Até empreendimentos privados com impacto público no Recife têm recebido "sugestões" para fazer alguma entrega até o fim de março de 2026.
Março decisivo
Mas o que há no mês de março de 2026 que tem feito obras atrasarem ou acelerarem e criado transtornos na cidade? Pode ser coincidência. Mas se João Campos (PSB) for candidato a governador, ele precisa deixar a prefeitura até 4 de abril.

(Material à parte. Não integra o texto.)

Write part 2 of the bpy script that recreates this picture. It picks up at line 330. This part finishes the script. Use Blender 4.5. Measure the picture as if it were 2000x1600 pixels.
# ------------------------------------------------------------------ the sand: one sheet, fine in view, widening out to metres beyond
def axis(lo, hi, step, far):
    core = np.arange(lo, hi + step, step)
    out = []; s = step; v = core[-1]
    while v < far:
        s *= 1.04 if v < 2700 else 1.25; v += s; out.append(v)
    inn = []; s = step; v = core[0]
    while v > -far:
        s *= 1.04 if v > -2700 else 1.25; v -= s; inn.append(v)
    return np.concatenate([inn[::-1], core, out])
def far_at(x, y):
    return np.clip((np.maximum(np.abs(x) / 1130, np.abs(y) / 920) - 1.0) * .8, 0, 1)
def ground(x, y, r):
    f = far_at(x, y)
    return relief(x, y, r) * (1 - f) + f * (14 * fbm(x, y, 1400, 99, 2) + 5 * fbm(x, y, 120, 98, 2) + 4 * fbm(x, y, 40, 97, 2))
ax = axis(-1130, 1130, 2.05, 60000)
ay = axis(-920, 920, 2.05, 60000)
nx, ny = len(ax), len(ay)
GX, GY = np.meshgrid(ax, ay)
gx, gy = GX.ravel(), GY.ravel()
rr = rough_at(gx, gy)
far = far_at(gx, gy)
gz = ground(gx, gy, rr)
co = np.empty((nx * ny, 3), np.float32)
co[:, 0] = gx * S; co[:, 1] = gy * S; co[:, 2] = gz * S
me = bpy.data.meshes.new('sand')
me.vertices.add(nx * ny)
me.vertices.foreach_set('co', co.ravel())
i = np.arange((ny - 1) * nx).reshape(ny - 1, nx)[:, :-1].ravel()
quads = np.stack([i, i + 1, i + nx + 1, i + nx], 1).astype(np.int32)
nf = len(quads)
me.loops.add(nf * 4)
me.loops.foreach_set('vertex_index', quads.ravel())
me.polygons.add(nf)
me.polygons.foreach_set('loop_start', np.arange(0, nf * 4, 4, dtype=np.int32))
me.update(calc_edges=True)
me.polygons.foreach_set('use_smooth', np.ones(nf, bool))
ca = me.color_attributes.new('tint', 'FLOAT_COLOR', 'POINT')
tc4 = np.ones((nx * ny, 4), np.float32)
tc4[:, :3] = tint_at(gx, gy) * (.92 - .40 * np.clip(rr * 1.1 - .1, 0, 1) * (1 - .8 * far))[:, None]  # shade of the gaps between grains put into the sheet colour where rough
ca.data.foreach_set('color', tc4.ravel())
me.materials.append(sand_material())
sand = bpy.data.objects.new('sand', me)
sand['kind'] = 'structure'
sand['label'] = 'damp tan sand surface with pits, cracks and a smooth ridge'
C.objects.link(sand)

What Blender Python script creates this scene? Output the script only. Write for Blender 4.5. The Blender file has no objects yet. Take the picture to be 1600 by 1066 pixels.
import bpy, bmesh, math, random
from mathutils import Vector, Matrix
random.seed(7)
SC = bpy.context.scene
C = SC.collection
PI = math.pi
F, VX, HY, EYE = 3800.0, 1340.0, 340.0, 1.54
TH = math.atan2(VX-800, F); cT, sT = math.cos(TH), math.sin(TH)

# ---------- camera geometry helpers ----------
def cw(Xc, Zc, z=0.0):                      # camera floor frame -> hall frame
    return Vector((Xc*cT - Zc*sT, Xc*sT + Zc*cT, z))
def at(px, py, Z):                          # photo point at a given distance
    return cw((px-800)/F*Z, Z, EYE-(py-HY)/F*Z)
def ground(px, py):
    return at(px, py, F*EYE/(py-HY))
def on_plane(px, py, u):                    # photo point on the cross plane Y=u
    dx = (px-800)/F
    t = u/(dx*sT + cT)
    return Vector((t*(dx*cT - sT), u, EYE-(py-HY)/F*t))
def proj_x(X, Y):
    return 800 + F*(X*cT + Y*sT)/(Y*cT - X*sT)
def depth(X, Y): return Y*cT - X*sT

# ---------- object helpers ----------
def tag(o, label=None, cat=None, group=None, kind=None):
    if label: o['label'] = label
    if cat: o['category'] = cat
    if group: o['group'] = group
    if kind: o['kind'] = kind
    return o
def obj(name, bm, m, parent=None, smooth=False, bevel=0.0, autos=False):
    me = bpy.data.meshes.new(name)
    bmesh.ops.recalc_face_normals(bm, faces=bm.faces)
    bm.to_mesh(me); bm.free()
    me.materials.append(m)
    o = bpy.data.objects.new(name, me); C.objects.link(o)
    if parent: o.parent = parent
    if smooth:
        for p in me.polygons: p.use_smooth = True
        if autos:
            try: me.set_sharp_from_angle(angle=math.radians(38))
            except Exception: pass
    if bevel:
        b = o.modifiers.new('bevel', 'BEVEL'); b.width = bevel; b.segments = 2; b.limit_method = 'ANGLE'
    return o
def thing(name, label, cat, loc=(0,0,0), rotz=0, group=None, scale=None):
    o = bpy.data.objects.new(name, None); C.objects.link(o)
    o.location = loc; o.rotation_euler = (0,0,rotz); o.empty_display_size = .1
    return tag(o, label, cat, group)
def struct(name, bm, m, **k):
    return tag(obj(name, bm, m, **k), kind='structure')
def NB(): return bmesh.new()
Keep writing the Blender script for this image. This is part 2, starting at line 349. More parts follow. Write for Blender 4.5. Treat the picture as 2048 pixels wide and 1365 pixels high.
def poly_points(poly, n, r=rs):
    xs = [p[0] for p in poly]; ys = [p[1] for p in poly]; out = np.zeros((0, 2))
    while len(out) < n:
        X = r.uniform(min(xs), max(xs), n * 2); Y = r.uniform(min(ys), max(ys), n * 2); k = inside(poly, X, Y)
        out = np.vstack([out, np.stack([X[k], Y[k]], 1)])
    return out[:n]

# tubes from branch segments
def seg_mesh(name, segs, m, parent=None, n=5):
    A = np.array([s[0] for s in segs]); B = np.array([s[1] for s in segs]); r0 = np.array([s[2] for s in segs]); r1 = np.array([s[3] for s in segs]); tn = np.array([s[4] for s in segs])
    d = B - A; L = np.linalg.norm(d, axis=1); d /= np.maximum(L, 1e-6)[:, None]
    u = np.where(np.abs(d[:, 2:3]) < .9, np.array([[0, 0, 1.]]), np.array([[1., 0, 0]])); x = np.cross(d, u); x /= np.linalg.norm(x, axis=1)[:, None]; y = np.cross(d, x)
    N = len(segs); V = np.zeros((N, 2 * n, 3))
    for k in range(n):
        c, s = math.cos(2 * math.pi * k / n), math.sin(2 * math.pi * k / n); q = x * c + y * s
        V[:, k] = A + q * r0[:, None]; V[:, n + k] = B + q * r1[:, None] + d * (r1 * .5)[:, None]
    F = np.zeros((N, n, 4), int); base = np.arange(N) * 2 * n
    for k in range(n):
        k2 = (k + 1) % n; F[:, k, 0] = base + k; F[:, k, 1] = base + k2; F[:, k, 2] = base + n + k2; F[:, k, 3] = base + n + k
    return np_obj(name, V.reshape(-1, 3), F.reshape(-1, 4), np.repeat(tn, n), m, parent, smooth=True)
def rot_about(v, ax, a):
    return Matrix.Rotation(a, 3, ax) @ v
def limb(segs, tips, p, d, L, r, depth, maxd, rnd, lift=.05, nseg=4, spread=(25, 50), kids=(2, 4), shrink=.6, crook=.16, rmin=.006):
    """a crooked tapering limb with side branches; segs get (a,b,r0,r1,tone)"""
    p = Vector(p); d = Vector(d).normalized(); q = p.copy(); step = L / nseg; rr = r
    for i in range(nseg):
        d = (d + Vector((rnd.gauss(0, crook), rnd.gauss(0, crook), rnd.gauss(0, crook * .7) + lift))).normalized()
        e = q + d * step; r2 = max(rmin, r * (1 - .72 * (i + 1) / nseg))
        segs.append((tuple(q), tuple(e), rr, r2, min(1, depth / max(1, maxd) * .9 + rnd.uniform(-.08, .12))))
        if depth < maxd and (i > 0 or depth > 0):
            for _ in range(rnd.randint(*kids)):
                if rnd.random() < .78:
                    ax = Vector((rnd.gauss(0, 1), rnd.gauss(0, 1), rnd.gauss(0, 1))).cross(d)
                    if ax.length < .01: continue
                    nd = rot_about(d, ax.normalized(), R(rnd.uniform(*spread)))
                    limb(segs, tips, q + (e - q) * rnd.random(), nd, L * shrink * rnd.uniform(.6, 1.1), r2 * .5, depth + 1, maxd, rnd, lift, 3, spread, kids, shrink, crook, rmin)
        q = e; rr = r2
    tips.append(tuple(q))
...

O fim de março, portanto, será a última oportunidade para entregar obras prometidas em campanhas anteriores e que se arrastam até hoje. Algumas já poderiam estar prontas se tivessem mantido o ritmo. Poderiam já ter reduzido transtornos no trânsito, por exemplo.
Artifício antigo
Esse ritmo vacilante de obras, que tenta encaixar sua execução para encerrar exatamente nos prazos que possam ser melhor aproveitados eleitoralmente, não foi inventado pelo PSB e nem por João Campos. Todo mundo sempre fez isso. A lógica aposta no impacto eleitoral de curto prazo.
A questão é que esse artifício, que já denota desrespeito ao princípio da eficiência na gestão pública, tem um prejuízo ampliado pela antecipação eleitoral que é feita em Pernambuco. O cidadão fica esperando e sofrendo, aguardando o momento eleitoral certo para quem está no poder.
Antecipação precoce
Normalmente, as obras são ritmadas nos últimos meses antes da eleição para encaixarem com o calendário do TSE. No caso do Recife, isso foi sendo feito com dois anos de antecedência. João Campos já era apontado como candidato a governador antes até de ser candidato à própria reeleição na capital.
Para completar, o fato de ter que deixar o cargo de prefeito com seis meses de antecedência piorou tudo. A execução arrastada de obras começou mais cedo. Atrapalhou por mais tempo o recifense. Vai se intensificar muito antes do normal. Tudo isso quando a maioria ainda nem está preocupada com a eleição.
Consequências
A antecipação eleitoral em Pernambuco tem criado problemas para a população. Basta andar um pouco pela cidade para perceber isso.
Será mais fácil notar tudo o que está sendo questionado neste texto quando, por milagre, todas as obras do Recife começarem a ficar prontas e forem entregues de uma só vez no primeiro semestre de 2026. E pode apostar que isso vai acontecer.
É como se todos os empreiteiros em atividade na cidade fossem regidos pelo mesmo metrônomo. Mas a base desse marcador de ritmo não é a rapidez e a qualidade do serviço à população. O que importa é a imagem política de quem assina seus contratos.